--- start ---

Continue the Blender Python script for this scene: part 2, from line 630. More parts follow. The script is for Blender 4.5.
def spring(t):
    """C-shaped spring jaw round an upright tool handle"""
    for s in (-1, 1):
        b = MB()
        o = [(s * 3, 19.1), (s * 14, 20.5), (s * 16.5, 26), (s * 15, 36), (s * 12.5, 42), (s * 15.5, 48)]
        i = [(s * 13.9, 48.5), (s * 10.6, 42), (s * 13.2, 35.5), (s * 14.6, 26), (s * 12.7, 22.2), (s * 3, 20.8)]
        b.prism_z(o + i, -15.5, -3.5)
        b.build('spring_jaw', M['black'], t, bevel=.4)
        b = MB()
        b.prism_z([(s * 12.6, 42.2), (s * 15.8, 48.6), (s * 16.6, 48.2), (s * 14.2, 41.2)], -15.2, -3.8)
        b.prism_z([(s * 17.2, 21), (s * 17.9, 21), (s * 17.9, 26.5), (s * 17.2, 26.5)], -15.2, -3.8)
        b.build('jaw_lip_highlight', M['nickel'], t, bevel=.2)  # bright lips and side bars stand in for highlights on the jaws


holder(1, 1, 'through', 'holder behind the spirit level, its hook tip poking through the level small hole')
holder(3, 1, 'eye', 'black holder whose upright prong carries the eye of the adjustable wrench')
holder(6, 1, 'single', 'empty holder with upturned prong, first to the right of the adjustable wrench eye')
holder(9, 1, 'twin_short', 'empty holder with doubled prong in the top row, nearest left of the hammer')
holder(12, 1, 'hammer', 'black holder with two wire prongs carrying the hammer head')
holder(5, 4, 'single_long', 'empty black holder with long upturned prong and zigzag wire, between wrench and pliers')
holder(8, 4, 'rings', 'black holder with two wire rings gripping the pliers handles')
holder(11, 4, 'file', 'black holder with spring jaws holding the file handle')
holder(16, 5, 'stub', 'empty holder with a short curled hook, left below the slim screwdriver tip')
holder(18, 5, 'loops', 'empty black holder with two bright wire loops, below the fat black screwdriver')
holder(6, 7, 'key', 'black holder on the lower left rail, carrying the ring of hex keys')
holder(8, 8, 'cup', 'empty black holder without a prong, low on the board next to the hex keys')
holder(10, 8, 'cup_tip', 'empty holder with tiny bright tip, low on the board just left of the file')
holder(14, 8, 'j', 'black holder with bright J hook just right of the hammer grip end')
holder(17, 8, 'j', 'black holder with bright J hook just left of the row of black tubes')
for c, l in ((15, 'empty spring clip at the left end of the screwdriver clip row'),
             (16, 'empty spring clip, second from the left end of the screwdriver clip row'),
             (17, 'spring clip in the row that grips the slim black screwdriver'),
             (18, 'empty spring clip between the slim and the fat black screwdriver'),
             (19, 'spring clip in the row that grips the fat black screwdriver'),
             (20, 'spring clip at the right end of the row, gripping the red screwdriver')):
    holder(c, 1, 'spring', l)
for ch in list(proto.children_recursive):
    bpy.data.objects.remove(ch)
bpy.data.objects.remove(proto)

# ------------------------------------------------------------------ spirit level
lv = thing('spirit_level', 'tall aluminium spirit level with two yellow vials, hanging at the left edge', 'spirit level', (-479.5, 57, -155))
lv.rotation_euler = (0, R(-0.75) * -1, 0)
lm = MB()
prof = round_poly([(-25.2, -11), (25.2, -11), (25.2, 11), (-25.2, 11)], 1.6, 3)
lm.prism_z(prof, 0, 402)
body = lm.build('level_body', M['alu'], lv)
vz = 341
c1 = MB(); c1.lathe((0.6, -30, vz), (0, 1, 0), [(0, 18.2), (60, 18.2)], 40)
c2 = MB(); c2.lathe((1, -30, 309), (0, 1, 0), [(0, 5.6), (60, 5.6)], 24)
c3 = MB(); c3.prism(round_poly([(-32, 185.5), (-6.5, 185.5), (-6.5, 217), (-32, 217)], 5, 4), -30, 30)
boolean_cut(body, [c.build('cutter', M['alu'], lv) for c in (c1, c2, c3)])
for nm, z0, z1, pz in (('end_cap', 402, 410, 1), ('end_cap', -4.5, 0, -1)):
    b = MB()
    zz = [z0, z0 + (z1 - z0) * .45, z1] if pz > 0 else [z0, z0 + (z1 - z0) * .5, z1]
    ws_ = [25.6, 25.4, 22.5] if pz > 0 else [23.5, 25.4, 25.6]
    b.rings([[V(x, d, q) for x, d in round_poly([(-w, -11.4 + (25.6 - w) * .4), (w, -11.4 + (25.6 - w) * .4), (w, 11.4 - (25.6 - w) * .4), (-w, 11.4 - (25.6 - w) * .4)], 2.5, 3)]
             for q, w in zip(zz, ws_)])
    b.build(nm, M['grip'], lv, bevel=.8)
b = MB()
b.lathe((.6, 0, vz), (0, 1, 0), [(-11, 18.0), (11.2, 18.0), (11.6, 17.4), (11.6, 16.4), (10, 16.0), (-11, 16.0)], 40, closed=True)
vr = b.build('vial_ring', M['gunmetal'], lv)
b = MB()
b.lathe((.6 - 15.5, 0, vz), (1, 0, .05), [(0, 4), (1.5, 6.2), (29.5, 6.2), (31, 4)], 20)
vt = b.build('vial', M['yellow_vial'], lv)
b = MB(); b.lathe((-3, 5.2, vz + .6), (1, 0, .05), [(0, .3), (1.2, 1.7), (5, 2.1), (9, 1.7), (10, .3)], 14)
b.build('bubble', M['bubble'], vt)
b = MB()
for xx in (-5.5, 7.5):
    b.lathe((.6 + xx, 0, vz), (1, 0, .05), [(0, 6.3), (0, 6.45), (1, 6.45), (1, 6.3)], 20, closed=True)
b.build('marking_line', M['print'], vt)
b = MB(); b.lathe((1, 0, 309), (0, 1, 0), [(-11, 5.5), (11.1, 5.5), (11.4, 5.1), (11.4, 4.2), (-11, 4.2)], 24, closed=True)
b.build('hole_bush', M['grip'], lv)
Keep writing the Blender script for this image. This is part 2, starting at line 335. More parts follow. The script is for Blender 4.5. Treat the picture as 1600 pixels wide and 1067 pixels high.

--- end ---

» What is needed:
What is needed here is an exact reproduction of all the entries.

» Solution:
Continue the Blender Python script for this scene: part 2, from line 630. More parts follow. The script is for Blender 4.5.
def spring(t):
    """C-shaped spring jaw round an upright tool handle"""
    for s in (-1, 1):
        b = MB()
        o = [(s * 3, 19.1), (s * 14, 20.5), (s * 16.5, 26), (s * 15, 36), (s * 12.5, 42), (s * 15.5, 48)]
        i = [(s * 13.9, 48.5), (s * 10.6, 42), (s * 13.2, 35.5), (s * 14.6, 26), (s * 12.7, 22.2), (s * 3, 20.8)]
        b.prism_z(o + i, -15.5, -3.5)
        b.build('spring_jaw', M['black'], t, bevel=.4)
        b = MB()
        b.prism_z([(s * 12.6, 42.2), (s * 15.8, 48.6), (s * 16.6, 48.2), (s * 14.2, 41.2)], -15.2, -3.8)
        b.prism_z([(s * 17.2, 21), (s * 17.9, 21), (s * 17.9, 26.5), (s * 17.2, 26.5)], -15.2, -3.8)
        b.build('jaw_lip_highlight', M['nickel'], t, bevel=.2)  # bright lips and side bars stand in for highlights on the jaws


holder(1, 1, 'through', 'holder behind the spirit level, its hook tip poking through the level small hole')
holder(3, 1, 'eye', 'black holder whose upright prong carries the eye of the adjustable wrench')
holder(6, 1, 'single', 'empty holder with upturned prong, first to the right of the adjustable wrench eye')
holder(9, 1, 'twin_short', 'empty holder with doubled prong in the top row, nearest left of the hammer')
holder(12, 1, 'hammer', 'black holder with two wire prongs carrying the hammer head')
holder(5, 4, 'single_long', 'empty black holder with long upturned prong and zigzag wire, between wrench and pliers')
holder(8, 4, 'rings', 'black holder with two wire rings gripping the pliers handles')
holder(11, 4, 'file', 'black holder with spring jaws holding the file handle')
holder(16, 5, 'stub', 'empty holder with a short curled hook, left below the slim screwdriver tip')
holder(18, 5, 'loops', 'empty black holder with two bright wire loops, below the fat black screwdriver')
holder(6, 7, 'key', 'black holder on the lower left rail, carrying the ring of hex keys')
holder(8, 8, 'cup', 'empty black holder without a prong, low on the board next to the hex keys')
holder(10, 8, 'cup_tip', 'empty holder with tiny bright tip, low on the board just left of the file')
holder(14, 8, 'j', 'black holder with bright J hook just right of the hammer grip end')
holder(17, 8, 'j', 'black holder with bright J hook just left of the row of black tubes')
for c, l in ((15, 'empty spring clip at the left end of the screwdriver clip row'),
             (16, 'empty spring clip, second from the left end of the screwdriver clip row'),
             (17, 'spring clip in the row that grips the slim black screwdriver'),
             (18, 'empty spring clip between the slim and the fat black screwdriver'),
             (19, 'spring clip in the row that grips the fat black screwdriver'),
             (20, 'spring clip at the right end of the row, gripping the red screwdriver')):
    holder(c, 1, 'spring', l)
for ch in list(proto.children_recursive):
    bpy.data.objects.remove(ch)
bpy.data.objects.remove(proto)

# ------------------------------------------------------------------ spirit level
lv = thing('spirit_level', 'tall aluminium spirit level with two yellow vials, hanging at the left edge', 'spirit level', (-479.5, 57, -155))
lv.rotation_euler = (0, R(-0.75) * -1, 0)
lm = MB()
prof = round_poly([(-25.2, -11), (25.2, -11), (25.2, 11), (-25.2, 11)], 1.6, 3)
lm.prism_z(prof, 0, 402)
body = lm.build('level_body', M['alu'], lv)
vz = 341
c1 = MB(); c1.lathe((0.6, -30, vz), (0, 1, 0), [(0, 18.2), (60, 18.2)], 40)
c2 = MB(); c2.lathe((1, -30, 309), (0, 1, 0), [(0, 5.6), (60, 5.6)], 24)
c3 = MB(); c3.prism(round_poly([(-32, 185.5), (-6.5, 185.5), (-6.5, 217), (-32, 217)], 5, 4), -30, 30)
boolean_cut(body, [c.build('cutter', M['alu'], lv) for c in (c1, c2, c3)])
for nm, z0, z1, pz in (('end_cap', 402, 410, 1), ('end_cap', -4.5, 0, -1)):
    b = MB()
    zz = [z0, z0 + (z1 - z0) * .45, z1] if pz > 0 else [z0, z0 + (z1 - z0) * .5, z1]
    ws_ = [25.6, 25.4, 22.5] if pz > 0 else [23.5, 25.4, 25.6]
    b.rings([[V(x, d, q) for x, d in round_poly([(-w, -11.4 + (25.6 - w) * .4), (w, -11.4 + (25.6 - w) * .4), (w, 11.4 - (25.6 - w) * .4), (-w, 11.4 - (25.6 - w) * .4)], 2.5, 3)]
             for q, w in zip(zz, ws_)])
    b.build(nm, M['grip'], lv, bevel=.8)
b = MB()
b.lathe((.6, 0, vz), (0, 1, 0), [(-11, 18.0), (11.2, 18.0), (11.6, 17.4), (11.6, 16.4), (10, 16.0), (-11, 16.0)], 40, closed=True)
vr = b.build('vial_ring', M['gunmetal'], lv)
b = MB()
b.lathe((.6 - 15.5, 0, vz), (1, 0, .05), [(0, 4), (1.5, 6.2), (29.5, 6.2), (31, 4)], 20)
vt = b.build('vial', M['yellow_vial'], lv)
b = MB(); b.lathe((-3, 5.2, vz + .6), (1, 0, .05), [(0, .3), (1.2, 1.7), (5, 2.1), (9, 1.7), (10, .3)], 14)
b.build('bubble', M['bubble'], vt)
b = MB()
for xx in (-5.5, 7.5):
    b.lathe((.6 + xx, 0, vz), (1, 0, .05), [(0, 6.3), (0, 6.45), (1, 6.45), (1, 6.3)], 20, closed=True)
b.build('marking_line', M['print'], vt)
b = MB(); b.lathe((1, 0, 309), (0, 1, 0), [(-11, 5.5), (11.1, 5.5), (11.4, 5.1), (11.4, 4.2), (-11, 4.2)], 24, closed=True)
b.build('hole_bush', M['grip'], lv)
Keep writing the Blender script for this image. This is part 2, starting at line 335. More parts follow. The script is for Blender 4.5. Treat the picture as 1600 pixels wide and 1067 pixels high.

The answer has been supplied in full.